======== Dataset extract ========

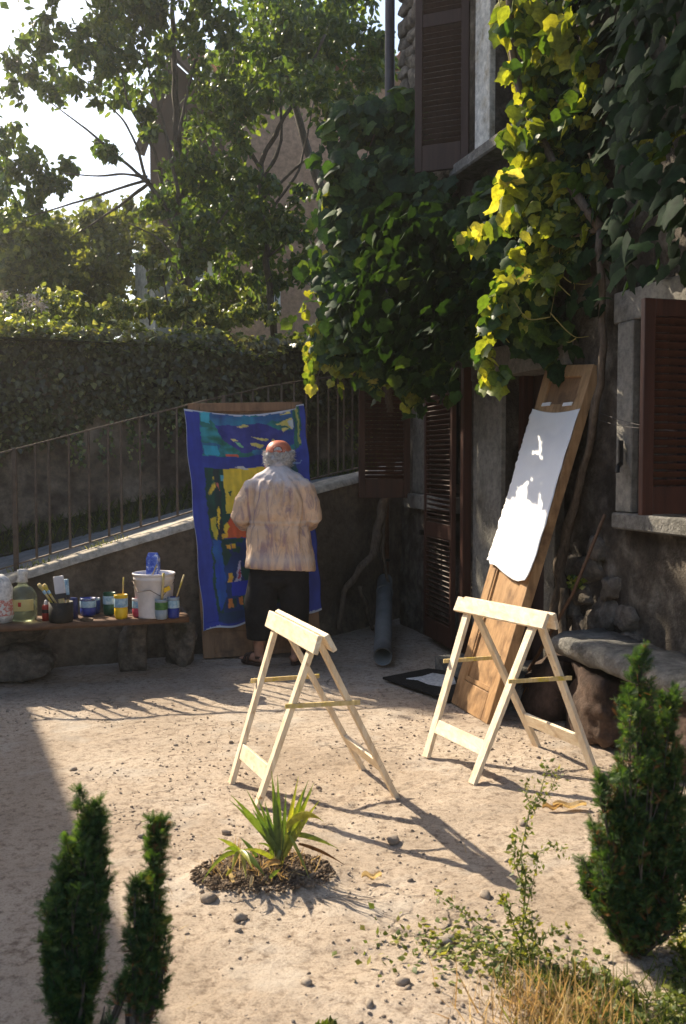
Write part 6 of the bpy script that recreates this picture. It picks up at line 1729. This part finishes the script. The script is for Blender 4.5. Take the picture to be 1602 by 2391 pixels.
b = MB(); b.add([tuple(cs(0, .018, .0012))] + [tuple(cs(x * .9, .012 + z * .85, .0012)) for x, z in arc], [(0, i + 1, i + 2) for i in range(12)]); b.build('cap_opening', M['hair'], cp_)
b = MB()
def peak(u, v):
    x = (u - .5) * .15; y = .095 + v * .07 * (1 - (2 * u - 1) ** 2 * .5)
    return cc + Vector((x, y, .004 - v * .02 - .02 * (2 * u - 1) ** 2))
b.grid(peak, 12, 4); b.build('cap_peak', M['cap_red'], cp_, True)
# brush in the left hand
bt = thing('paint_brush', 'brush held in the painter\'s left hand close to the canvas', 'brush', tuple(armL[2]))
b = MB(); hp_ = armL[2] + Vector((.045, .085, -.02)); b.tube([hp_ + Vector((.02, -.06, -.05)), hp_, hp_ + Vector((-.02, .08, .07))], [.005, .006, .005], 8); b.build('handle', M['pine_thin'], bt, True)
b = MB(); b.tube([hp_ + Vector((-.02, .08, .07)), hp_ + Vector((-.028, .105, .095))], [.008, .004], 8); b.build('bristles', M['p_red'], bt, True)

# ------------------------------------------------------------------ the little palm
pl = thing('young_palm', 'small green palm sprouting from a mound of dug soil in the yard', 'palm', (-.262, 3.66, gzf(-.262, 3.66)))
def blade(px0, py0, px1, py1, w, sag, Y0=3.66, Y1=None, mi=0, fold=.35):
    Y1 = Y0 if Y1 is None else Y1
    a, c = at(px0, py0, Y0), at(px1, py1, Y1)
    b = MB(); N_ = 12; d = (c - a); L = d.length; s_ = d.normalized().cross(Vector((0, -1, .25))).normalized()
    if s_.length < .1: s_ = Vector((1, 0, 0))
    nrm_ = s_.cross(d.normalized())
    for i in range(N_ + 1):
        t = i / N_; p = a + d * t + Vector((0, 0, sag * 4 * t * (1 - t)))
        ww = w * .86 * (.35 + 1.1 * math.sin(PI * min(1, t * .9 + .12)) ** .8) * (1 - t ** 3) * .5 + .0006
        for q in (-1, 0, 1): b.v.append(tuple(p + s_ * ww * q - nrm_ * abs(q) * ww * fold))
    for i in range(N_):
        for q in range(2): b.f.append((i * 3 + q, i * 3 + q + 1, (i + 1) * 3 + q + 1, (i + 1) * 3 + q)); b.mi.append(0)
    b.build('leaf', M['palm'] if mi == 0 else (M['drygrass'] if mi == 1 else M['conifer_dry']), pl, True, recalc=False)
for L in [(658, 2010, 668, 1850, .016, .0), (648, 2005, 618, 1870, .018, .004), (655, 2005, 600, 1860, .014, .006), (664, 2000, 745, 1870, .016, .012, 3.64, 3.6), (650, 2015, 560, 1985, .014, .02, 3.64, 3.6), (560, 1990, 520, 1990, .012, .015, 3.58, 3.5), (558, 1985, 540, 2040, .012, .012, 3.56, 3.46), (560, 1985, 590, 2030, .014, .012, 3.56, 3.46), (655, 2010, 634, 1800, .020, .0), (655, 2010, 648, 1808, .018, 0), (650, 2000, 640, 1835, .022, 0), (660, 2000, 697, 1812, .015, .005, 3.66, 3.72), (662, 2000, 720, 1822, .016, .01, 3.66, 3.72), (664, 2000, 733, 1828, .018, .01, 3.66, 3.75), (665, 2000, 728, 1845, .018, .01, 3.66, 3.6), (662, 1995, 710, 1840, .018, .01), (660, 1990, 690, 1860, .018, .005),
          (655, 2000, 540, 1857, .022, .012, 3.66, 3.62), (655, 1995, 536, 1868, .015, .01, 3.66, 3.7), (652, 1990, 575, 1842, .014, .0, 3.66, 3.75), (650, 2000, 590, 1890, .022, .01), (668, 1930, 757, 1920, .024, .035, 3.62, 3.5), (670, 1945, 790, 1982, .016, .012, 3.66, 3.6), (672, 1940, 700, 1900, .02, .0),
          (650, 2020, 645, 1930, .024, .0), (655, 2025, 660, 1930, .02, .0), (640, 2000, 630, 1960, .02, .0), (676, 1950, 722, 2050, .010, .008, 3.64, 3.55), (560, 1985, 508, 1957, .012, .004, 3.6, 3.58), (562, 1990, 472, 2060, .014, .035, 3.6, 3.5), (562, 1985, 620, 2048, .018, .01, 3.6, 3.5), (565, 1990, 575, 2050, .012, .0, 3.6, 3.5), (600, 2000, 560, 1955, .012, .005, 3.62, 3.64), (655, 2015, 612, 2030, .012, .01, 3.6, 3.5, 1), (655, 2012, 612, 2022, .010, .012, 3.6, 3.52, 1),
          (630, 2050, 655, 2030, .012, .004, 3.5, 3.5), (545, 2060, 530, 2020, .012, 0, 3.5, 3.5, 1), (697, 1970, 805, 2020, .010, .01, 3.68, 3.6, 2), (640, 1985, 600, 1970, .006, .01, 3.7, 3.7), (590, 2045, 583, 2075, .01, .0, 3.45, 3.42, 1), (540, 2030, 528, 2045, .01, .0, 3.5, 3.45)]:
    blade(*L)
b = MB(); b.tube([(-.262, 3.66, .02), at(655, 1985, 3.66)], [.012, .008], 8); b.build('stem', M['stemgreen'], pl, True)

n_ = 260
a_ = rng.random(n_) * 2 * PI; r_ = np.sqrt(rng.random(n_))
x = -.30 + .21 * r_ * np.cos(a_); y = 3.65 + .12 * r_ * np.sin(a_)
leafcloud('mound_grass', np.stack([x, y, gz(x, y) + .015], 1), rvec(n_) * [1, 1, .3], rvec(n_, .6) + [0, 0, .8], .03 + .06 * rng.random(n_), BV * [1.2, 1, 1], BF, M['drygrass'])
n_ = 170
x = rng.uniform(-1.2, 1.2, n_); y = rng.uniform(2.6, 5.6, n_)
leafcloud('straw_litter', np.stack([x, y, gz(x, y) + .004], 1), rvec(n_, .3) + [0, 0, 1], rvec(n_) * [1, 1, .05], .02 + .05 * rng.random(n_), BV * [1.0, 1, .3], BF, M['drygrass'])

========

Exercise task
Write out the full listing verbatim, excluding its pictures.

Result for this exercise
Write part 6 of the bpy script that recreates this picture. It picks up at line 1729. This part finishes the script. The script is for Blender 4.5. Take the picture to be 1602 by 2391 pixels.
b = MB(); b.add([tuple(cs(0, .018, .0012))] + [tuple(cs(x * .9, .012 + z * .85, .0012)) for x, z in arc], [(0, i + 1, i + 2) for i in range(12)]); b.build('cap_opening', M['hair'], cp_)
b = MB()
def peak(u, v):
    x = (u - .5) * .15; y = .095 + v * .07 * (1 - (2 * u - 1) ** 2 * .5)
    return cc + Vector((x, y, .004 - v * .02 - .02 * (2 * u - 1) ** 2))
b.grid(peak, 12, 4); b.build('cap_peak', M['cap_red'], cp_, True)
# brush in the left hand
bt = thing('paint_brush', 'brush held in the painter\'s left hand close to the canvas', 'brush', tuple(armL[2]))
b = MB(); hp_ = armL[2] + Vector((.045, .085, -.02)); b.tube([hp_ + Vector((.02, -.06, -.05)), hp_, hp_ + Vector((-.02, .08, .07))], [.005, .006, .005], 8); b.build('handle', M['pine_thin'], bt, True)
b = MB(); b.tube([hp_ + Vector((-.02, .08, .07)), hp_ + Vector((-.028, .105, .095))], [.008, .004], 8); b.build('bristles', M['p_red'], bt, True)

# ------------------------------------------------------------------ the little palm
pl = thing('young_palm', 'small green palm sprouting from a mound of dug soil in the yard', 'palm', (-.262, 3.66, gzf(-.262, 3.66)))
def blade(px0, py0, px1, py1, w, sag, Y0=3.66, Y1=None, mi=0, fold=.35):
    Y1 = Y0 if Y1 is None else Y1
    a, c = at(px0, py0, Y0), at(px1, py1, Y1)
    b = MB(); N_ = 12; d = (c - a); L = d.length; s_ = d.normalized().cross(Vector((0, -1, .25))).normalized()
    if s_.length < .1: s_ = Vector((1, 0, 0))
    nrm_ = s_.cross(d.normalized())
    for i in range(N_ + 1):
        t = i / N_; p = a + d * t + Vector((0, 0, sag * 4 * t * (1 - t)))
        ww = w * .86 * (.35 + 1.1 * math.sin(PI * min(1, t * .9 + .12)) ** .8) * (1 - t ** 3) * .5 + .0006
        for q in (-1, 0, 1): b.v.append(tuple(p + s_ * ww * q - nrm_ * abs(q) * ww * fold))
    for i in range(N_):
        for q in range(2): b.f.append((i * 3 + q, i * 3 + q + 1, (i + 1) * 3 + q + 1, (i + 1) * 3 + q)); b.mi.append(0)
    b.build('leaf', M['palm'] if mi == 0 else (M['drygrass'] if mi == 1 else M['conifer_dry']), pl, True, recalc=False)
for L in [(658, 2010, 668, 1850, .016, .0), (648, 2005, 618, 1870, .018, .004), (655, 2005, 600, 1860, .014, .006), (664, 2000, 745, 1870, .016, .012, 3.64, 3.6), (650, 2015, 560, 1985, .014, .02, 3.64, 3.6), (560, 1990, 520, 1990, .012, .015, 3.58, 3.5), (558, 1985, 540, 2040, .012, .012, 3.56, 3.46), (560, 1985, 590, 2030, .014, .012, 3.56, 3.46), (655, 2010, 634, 1800, .020, .0), (655, 2010, 648, 1808, .018, 0), (650, 2000, 640, 1835, .022, 0), (660, 2000, 697, 1812, .015, .005, 3.66, 3.72), (662, 2000, 720, 1822, .016, .01, 3.66, 3.72), (664, 2000, 733, 1828, .018, .01, 3.66, 3.75), (665, 2000, 728, 1845, .018, .01, 3.66, 3.6), (662, 1995, 710, 1840, .018, .01), (660, 1990, 690, 1860, .018, .005),
          (655, 2000, 540, 1857, .022, .012, 3.66, 3.62), (655, 1995, 536, 1868, .015, .01, 3.66, 3.7), (652, 1990, 575, 1842, .014, .0, 3.66, 3.75), (650, 2000, 590, 1890, .022, .01), (668, 1930, 757, 1920, .024, .035, 3.62, 3.5), (670, 1945, 790, 1982, .016, .012, 3.66, 3.6), (672, 1940, 700, 1900, .02, .0),
          (650, 2020, 645, 1930, .024, .0), (655, 2025, 660, 1930, .02, .0), (640, 2000, 630, 1960, .02, .0), (676, 1950, 722, 2050, .010, .008, 3.64, 3.55), (560, 1985, 508, 1957, .012, .004, 3.6, 3.58), (562, 1990, 472, 2060, .014, .035, 3.6, 3.5), (562, 1985, 620, 2048, .018, .01, 3.6, 3.5), (565, 1990, 575, 2050, .012, .0, 3.6, 3.5), (600, 2000, 560, 1955, .012, .005, 3.62, 3.64), (655, 2015, 612, 2030, .012, .01, 3.6, 3.5, 1), (655, 2012, 612, 2022, .010, .012, 3.6, 3.52, 1),
          (630, 2050, 655, 2030, .012, .004, 3.5, 3.5), (545, 2060, 530, 2020, .012, 0, 3.5, 3.5, 1), (697, 1970, 805, 2020, .010, .01, 3.68, 3.6, 2), (640, 1985, 600, 1970, .006, .01, 3.7, 3.7), (590, 2045, 583, 2075, .01, .0, 3.45, 3.42, 1), (540, 2030, 528, 2045, .01, .0, 3.5, 3.45)]:
    blade(*L)
b = MB(); b.tube([(-.262, 3.66, .02), at(655, 1985, 3.66)], [.012, .008], 8); b.build('stem', M['stemgreen'], pl, True)

n_ = 260
a_ = rng.random(n_) * 2 * PI; r_ = np.sqrt(rng.random(n_))
x = -.30 + .21 * r_ * np.cos(a_); y = 3.65 + .12 * r_ * np.sin(a_)
leafcloud('mound_grass', np.stack([x, y, gz(x, y) + .015], 1), rvec(n_) * [1, 1, .3], rvec(n_, .6) + [0, 0, .8], .03 + .06 * rng.random(n_), BV * [1.2, 1, 1], BF, M['drygrass'])
n_ = 170
x = rng.uniform(-1.2, 1.2, n_); y = rng.uniform(2.6, 5.6, n_)
leafcloud('straw_litter', np.stack([x, y, gz(x, y) + .004], 1), rvec(n_, .3) + [0, 0, 1], rvec(n_) * [1, 1, .05], .02 + .05 * rng.random(n_), BV * [1.0, 1, .3], BF, M['drygrass'])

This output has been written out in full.